Cuando crecemos, nuestras ambiciones son de largo recorrido y necesitan años y kilómetros y carreteras inacabables para llegar a cumplirse; en la niñez, por el contrario, las aspiraciones del cuerpo y del alma caben en las doce horas de una sola noche. De pequeño, yo relegaba todos mis deseos a la noche del 5 de enero: los juguetes que divisaba en los escaparates, los tebeos que conseguía hojear apenas en los estantes de un hipermercado, incluso los viajes imposibles prometidos por las películas o las series de televisión. La realidad siempre resultaba notablemente más pobre que ese primer impulso que nos aceleraba el corazón y nos hacía meternos en la cama a pesar de lo temprano de la hora, que nos llevaba los primeros anticipos del insomnio adulto a través del minucioso inventario de deseos y esperanzas. Entonces cada objeto constituía un fetiche, y se prolongaba más allá de él en una nube de significados y promesas ocultos. Aceptábamos la ubicuidad de los Reyes Magos en todas las ciudades y pueblos del país como aceptábamos la persona trina y una de Dios que nos inculcaba el maestro de religión: con el mismo entusiasmo con el que suponíamos que nuestros muñecos estaban vivos de algún modo oscuro y no se limitaban a ser meros moldes de plástico con narices implantadas en serie. A la mañana soleada que seguía a aquella noche, corríamos agotados y felices a casa de los vecinos o los abuelos que todavía estaban vivos, con las espadas de plástico, los aviones de combate, los extraterrestres belicosos y feos que ya no nos abandonarían ni en la mesa del almuerzo, que llegarían a bucear en el plato de la sopa si no teníamos cuidado y aparecerían una semana más tarde en el último rincón de la cama, bajo las mantas.

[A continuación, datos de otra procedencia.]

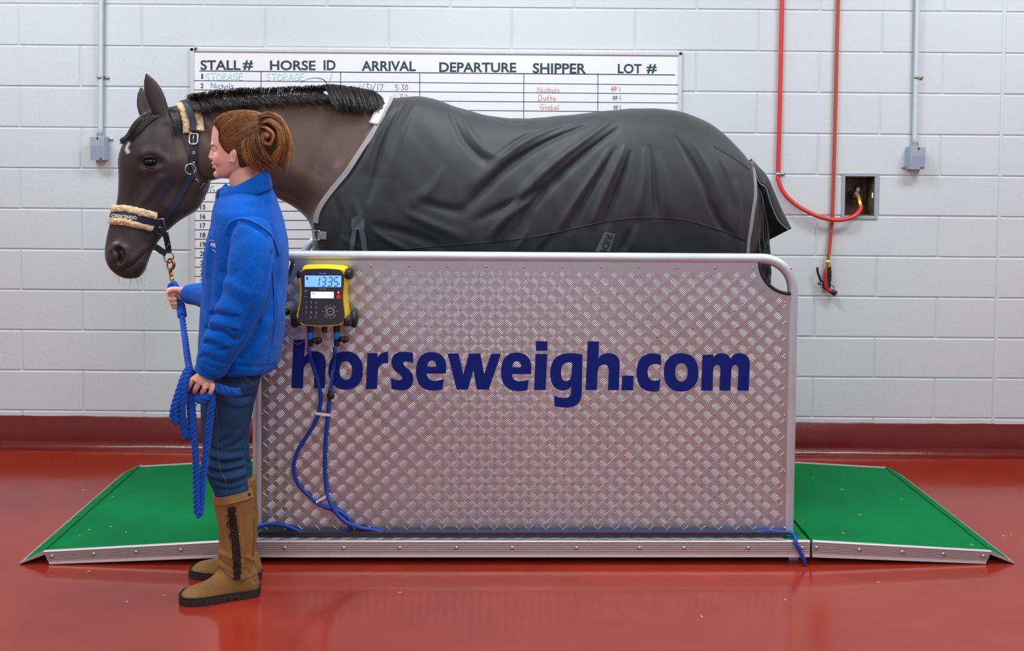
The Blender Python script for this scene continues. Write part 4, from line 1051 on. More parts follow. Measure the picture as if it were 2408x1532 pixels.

Esta mañana de Reyes en que los entusiasmos se han vuelto más dóciles y civilizados me detengo junto a una tienda de juguetes antiguos, en la plaza de San Francisco de Sevilla. Hay una señorita de cartón y esmalte con un ojo perdido en el vacío, una grúa con artritis que hace mucho tiempo que no recoge nada. No soy lo que se puede llamar un anciano, pero la inspección a los vehículos y uniformes que pueblan el escaparate me echa años y años sobre la coronilla, como si me enterraran en una pila de basura de la que es difícil huir: hace tanto tiempo que yo compartía mis tardes con esos seres sintéticos, antes de los carnés de identidad y las hipotecas, antes de la existencia del examen de selectividad, de Cortázar y de Praga, que mi vida parece haberse dilatado igual que un órgano enfermo. Siento nostalgia y aprecio por mis viejos muñecos, compañeros de guerras interestelares o safaris por el pasillo de casa que ahora deben de ser tazas de sobremesa o carcasas para televisores, sublimados por las trituradoras de basura y ascendidos en la escala de las cosas. Desde la vitrina, un vetusto soldado con casaca me llama con la quietud de sus ojos pintados, proponiéndome aventuras entre selvas y montes que tenían el tamaño de los aparadores del salón. Me asalta un amor profundo por ese muñeco que languidece tras el cristal de la tienda, y me acuerdo de un hermoso verso del poeta checo Jaroslav Seifert: amo tanto los objetos porque todo el mundo los trata como si no estuviesen vivos.